The Supreme Court on further appeal upheld the judgements of the lower Court to the effect that the computerised statement of account were admissible under Section 96 (1) and (2) of the now repealed Evidence Act 1945 which section allows the admission of secondary evidence upon the fulfilment of certain conditions precedent. This is in contrast with some kind of evidence which are absolutely inadmissible under Nigerian law.

In the case of Oguma Associated Companies (Nig.) Ltd v. I.B.W.A Limited (1988) 1 NSCC 395 @ 413 the Nigerian Supreme Court said obiter that Nigerian Courts need to become circumspect in interpreting Section 96 of the 1945 Evidence Act in the light of modern day banking procedures and gadgets such as computers which are now increasingly used by businesses.

The Supreme Court also said obiter that there are certain types of evidence such as hearsay evidence, unstamped and unregistered documents which are inadmissible in Law and which cannot be admitted by consent of the parties.

It was held in the Oguma Associated Companies case that while the correctness of whether the statement of account was rightly or wrongly rejected by the lower Court as there was no cross-appeal on this point, other admissible and uncontradicted evidence were provided to entitle the Respondent Bank to judgment.

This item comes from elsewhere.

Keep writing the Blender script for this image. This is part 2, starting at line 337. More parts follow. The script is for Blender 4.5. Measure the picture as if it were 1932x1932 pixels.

This appeal was accordingly dismissed.

Conclusions
There are typographical errors in the Evidence Act 2011. These minor typographical errors will have to be corrected at the first opportunity of any amendment to this legislation. See examples of these errors in Sections 71 and 206.

The subject of evidence and the admissibility of documents have remained a very technical subject for many years. The Evidence Act 2011 continued with this tradition by failing to simplify the evidence rules for both legal practitioners and non-legal practitioners, to easily read and understand the provisions of this Law.

Lastly, we adopt and recommend to you the conclusions of Zachary G. Newman and Anthony Ellis in their article entitled “The Reliability, Admissibility and Power of Electronic Evidence” published on January 25, 2011 in the Litigation Section of the American Bar Association Journal to the effect that “Electronic evidence is becoming more and more prevalent in lawsuits. Therefore, significant time should be devoted to identifying and analysing the authentication and admissibility issues relative to the electronic data involved in the litigation. Addressing these issues at the earliest possible phase is critical to a successful evidentiary presentation on summary judgement, at a hearing or at trial.

The groundwork for establishing the authenticity and admissibility should begin as soon as the information is gathered and reviewed as additional discovery may be required to ensure that the electronic evidence can be used in Court.”